Martin Winterkorn Volkswagen
Former Volkswagen CEO Martin Winterkorn attended a meeting in 2015 regarding the illegal use of software to alter the emissions results during testsREUTERS/Fabian Bimmer

The CEO of Volkswagen was informed about the illegal emissions problem in 2014, a year before the information went public and drove the automobile company into one of its biggest crises ever, which has already cost the company billions of dollars in the market.

According to a statement by the company issued on 2 March, Martin Winterkorn, the chief executive at the time, had received a number of emails pointing out corrupt practices through which the company was cheating on US regulatory tests.

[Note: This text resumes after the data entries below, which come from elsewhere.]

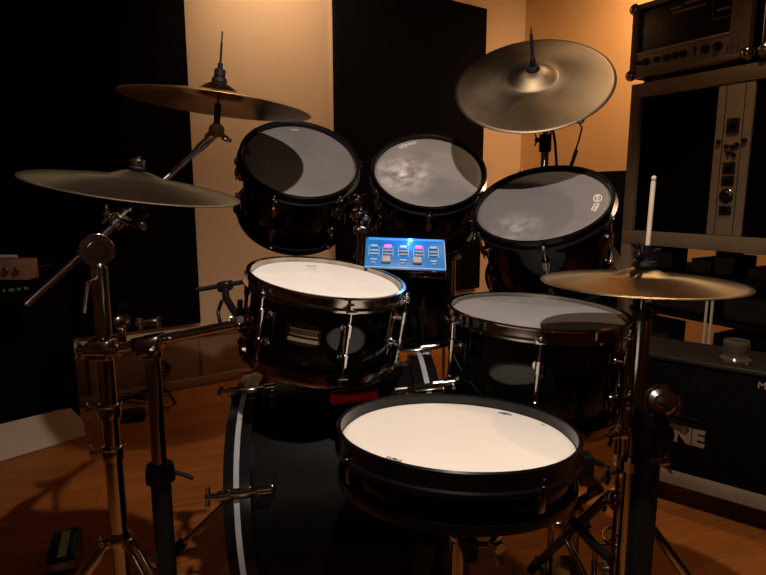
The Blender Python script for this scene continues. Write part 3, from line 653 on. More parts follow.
# ---- tom holder stand between left and middle tom
cx = P(361, 215, 1.74)
ts = thing('tom_stand', 'chrome double tom holder between the left and middle rack toms', 'stand', (cx.x, cx.y, 0))
zt = cx.z
MB().cyl((cx.x, cx.y, .03), (cx.x, cx.y, .62), .0150, n=20).build('lower_tube', 'chrome', ts)
MB().cyl((cx.x, cx.y, .60), (cx.x, cx.y, zt+.03), .0125, n=20).build('upper_tube', 'chrome', ts)
def wp(u, v, Z): return P(u, v, Z)
b = MB(); b.box((cx.x, cx.y, zt), (.05, .045, .035), bev=.006); b.box((cx.x, cx.y, zt-.045), (.045, .04, .022), bev=.005); b.wing((cx.x-.01, cx.y-.03, zt), (0, -1, 0), (1, 0, 0), 1.3); b.wing((cx.x+.012, cx.y-.03, zt-.045), (0, -1, 0), (1, 0, 0), 1.2); b.build('multi_clamp', 'chrome', ts)
lp = V((-.075, 1.655, 1.035)); 
b = MB(); b.tube([(cx.x, cx.y, zt), (cx.x-.035, cx.y-.02, zt+.012), lp + V((.03, .02, .01)), lp], .0062); b.ball(lp, .013); b.build('tom_arm', 'chrome', ts)
mp_ = V((.0, 1.77, 1.00))
b = MB(); b.tube([(cx.x, cx.y, zt-.045), (cx.x+.02, cx.y-.02, zt-.04), mp_ + V((-.02, -.0, .01)), mp_], .0062); b.ball(mp_, .012); b.build('tom_arm', 'chrome', ts)
tripod(ts, cx.x, cx.y, .30, [(cx.x-.22, cx.y+.16), (cx.x+.24, cx.y+.14), (cx.x+.0, cx.y-.04-.02)], rpole=.015) if False else tripod(ts, cx.x, cx.y, .22, [(cx.x-.22, cx.y+.13), (cx.x+.17, cx.y+.23), (cx.x-.03, cx.y-.10)], rpole=.015, braces=False)
for rt_, pp, nm in ((tomL, lp, 0), (tomM, mp_, 1)):
    pass

# ---- ride cymbal stand behind the right tom
rb = cR - nR*.03
sx = P(545, 150, 1.86)
rs_ = thing('ride_cymbal_stand', 'chrome cymbal stand behind the right rack tom holding the ride', 'stand', (sx.x, sx.y, 0))
MB().cyl((sx.x, sx.y, .03), (sx.x, sx.y, .55), .0150, n=20).build('lower_tube', 'chrome', rs_)
MB().cyl((sx.x, sx.y, .53), (sx.x, sx.y, Py(545, 150, sx.y).z), .0125, n=20).build('middle_tube', 'chrome', rs_)
ztop = Py(545, 134, sx.y).z
MB().cyl((sx.x, sx.y, Py(545, 152, sx.y).z), (sx.x, sx.y, ztop), .0195, n=20).wing((sx.x-.028, sx.y-.01, ztop-.02), (-1, 0, 0), (0, 0, 1), 1).build('top_collar', 'rubber', rs_)
b = MB(); b.cyl((sx.x, sx.y, ztop), (sx.x, sx.y, ztop+.03), .009); b.cyl((sx.x, sx.y, ztop+.03), cR - nR*.055, .0065); b.ball((sx.x, sx.y, ztop+.03), .014); b.ball(cR - nR*.055, .013); b.build('cymbal_tilter', 'chrome', rs_)
MB().cyl(cR - nR*.055, cR + nR*.004, .0075).build('rod_sleeve', 'rubber', rs_)
MB().cyl(cR, cR + nR*.075, .0028).build('threaded_rod', 'knob', rs_)
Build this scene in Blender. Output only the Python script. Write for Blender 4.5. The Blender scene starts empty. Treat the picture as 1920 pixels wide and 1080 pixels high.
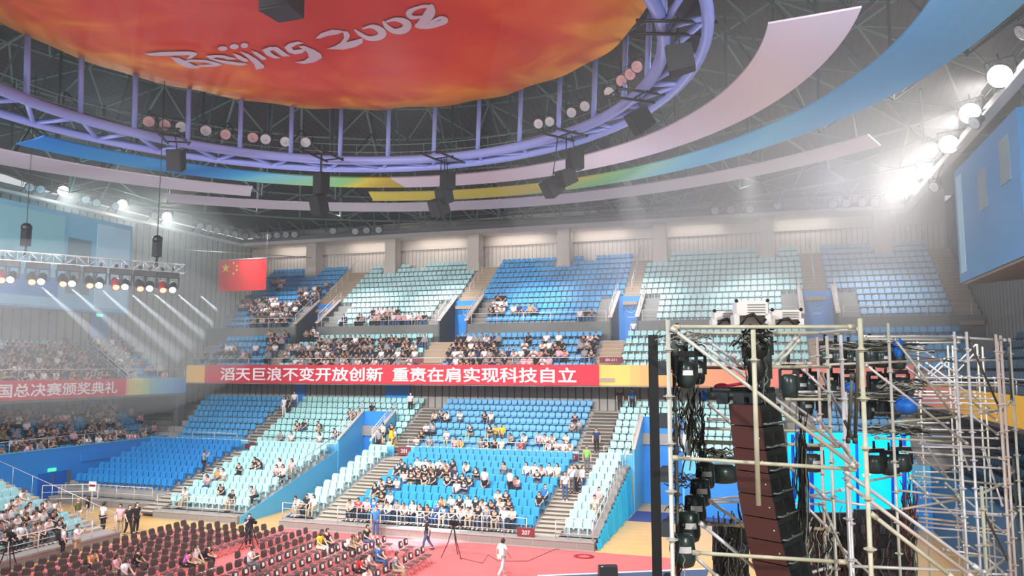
import bpy, bmesh, math, random
import numpy as np
from math import sin, cos, pi, radians, degrees, atan2, sqrt, hypot
from mathutils import Vector, Matrix

random.seed(7)
SC = bpy.context.scene
COL = SC.collection

# ------------------------------------------------------------------ camera
F_PX, PITCH, YAW, EYE = 1450.0, radians(5.75), radians(18.34), 9.5
cam_d = bpy.data.cameras.new('camera')
cam = bpy.data.objects.new('camera', cam_d)
COL.objects.link(cam)
cam_d.sensor_fit = 'HORIZONTAL'
cam_d.sensor_width = 36.0
cam_d.lens = 36.0 * F_PX / 1920.0
cam_d.clip_start = 0.1
cam_d.clip_end = 400.0
cam.location = (0, 0, EYE)
cam.rotation_euler = (pi / 2 + PITCH, 0, YAW)
SC.camera = cam

# ------------------------------------------------------------------ exposure, world
SC.view_settings.view_transform = 'Standard'
SC.view_settings.look = 'None'
SC.view_settings.gamma = 1.0
SC.view_settings.use_curve_mapping = False
SC.view_settings.exposure = 0.38
SC.cycles.use_denoising = True
SC.cycles.max_bounces = 4
SC.cycles.diffuse_bounces = 2
SC.cycles.glossy_bounces = 2
SC.cycles.transmission_bounces = 2
SC.cycles.volume_bounces = 0
SC.cycles.transparent_max_bounces = 6
SC.cycles.caustics_reflective = False
SC.cycles.caustics_refractive = False
SC.cycles.sample_clamp_indirect = 4.0

wd = bpy.data.worlds.new('world')
SC.world = wd
wd.use_nodes = True
_bg = wd.node_tree.nodes['Background']
_bg.inputs['Color'].default_value = (0.97, 0.98, 1.0, 1)
_bg.inputs['Strength'].default_value = 0.55


def light(name, kind, loc, aim, energy, color=(1, 1, 1), size=0.5, cone=60, blend=0.6, size_y=None):
    d = bpy.data.lights.new(name, kind)
    d.energy = energy
    d.color = color
    if kind == 'SPOT':
        d.shadow_soft_size = size
        d.spot_size = radians(cone)
        d.spot_blend = blend
    elif kind == 'AREA':
        d.shape = 'RECTANGLE'
        d.size = size
        d.size_y = size_y or size
    else:
        d.shadow_soft_size = size
    o = bpy.data.objects.new(name, d)
    COL.objects.link(o)
    o.location = loc
    v = Vector(aim) - Vector(loc)
    o.rotation_euler = v.to_track_quat('-Z', 'Y').to_euler()
    return o


# presumed near-side floodlights and one added fill spot, washing the stands and the floor
for k, x in enumerate((-44, -32, -20, -8, 4)):
    light('near_catwalk_flood', 'SPOT', (x, 8.0, 21.5), (x * 0.8 - 4, 56, 6.5), 25000, (1.0, 0.97, 0.93), 0.8, 62, 0.9)
for k, x in enumerate((-36, -24, -12)):
    light('floor_flood', 'SPOT', (x, 22, 21.0), (x + 2, 38, 0.0), 13000, (1.0, 0.96, 0.93), 0.8, 80, 0.9)
light('left_wall_fill', 'SPOT', (8, 3, 21.5), (-46, 44, 5), 24000, (0.97, 0.98, 1.0), 0.8, 46, 0.9)  # added to brighten the blue wall on the left
# bright wash across the middle rows of the upper stand
for x, ax, e in ((-45, -45, 5200), (-36, -36, 6800), (-28, -28, 6800), (-19, -19, 6800), (-10, -10, 6800), (-1, -1, 6800), (8, 8, 5200)):
    light('upper_stand_wash', 'SPOT', (x, 57.5, 24.2), (ax, 64.2, 14.6), e, (0.97, 0.98, 1.0), 0.3, 46, 1.0)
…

The company stated that in May 2014, Winterkorn was sent a memo about a US study that was investigating if and why Volkswagen diesel cars were emitting more smog-creating pollutants in real-world driving than in standard government tests.

"On 23 May 2014, a memo about the ICCT study was prepared for Martin Winterkorn, then-Chairman of the Management Board of Volkswagen AG. This memo was included in his extensive weekend mail. Whether and to which extent Mr. Winterkorn took notice of this memo at that time is not documented," VW said in its response to a German shareholders lawsuit.

The statement also pointed to a November 2014 memo in which the CEO was informed of the financial cost for the diesel issue in North America. He also attended a meeting along with chairman Herbert Diess in July 2015 during which the issues related to diesel emissions were discussed at length.

The carmaker had previously said Winterkorn was unaware of the illegal software being used to tamper with the nitrogen oxide emissions being released during the quality tests and in its latest statement said it wasn't sure if he was fully aware of the matter.

"The diesel issue, as it was treated as one of many product issues facing the company, did not initially receive particular attention at the management levels of Volkswagen," the company said.

Volkswagen stated it would defend itself against legal action by shareholders over the scandal and has reserved $7bn (£4.9bn, €6.4bn) to cover the cost of the scandal. However, analysts believe the damages the company will face could be closer to $17bn.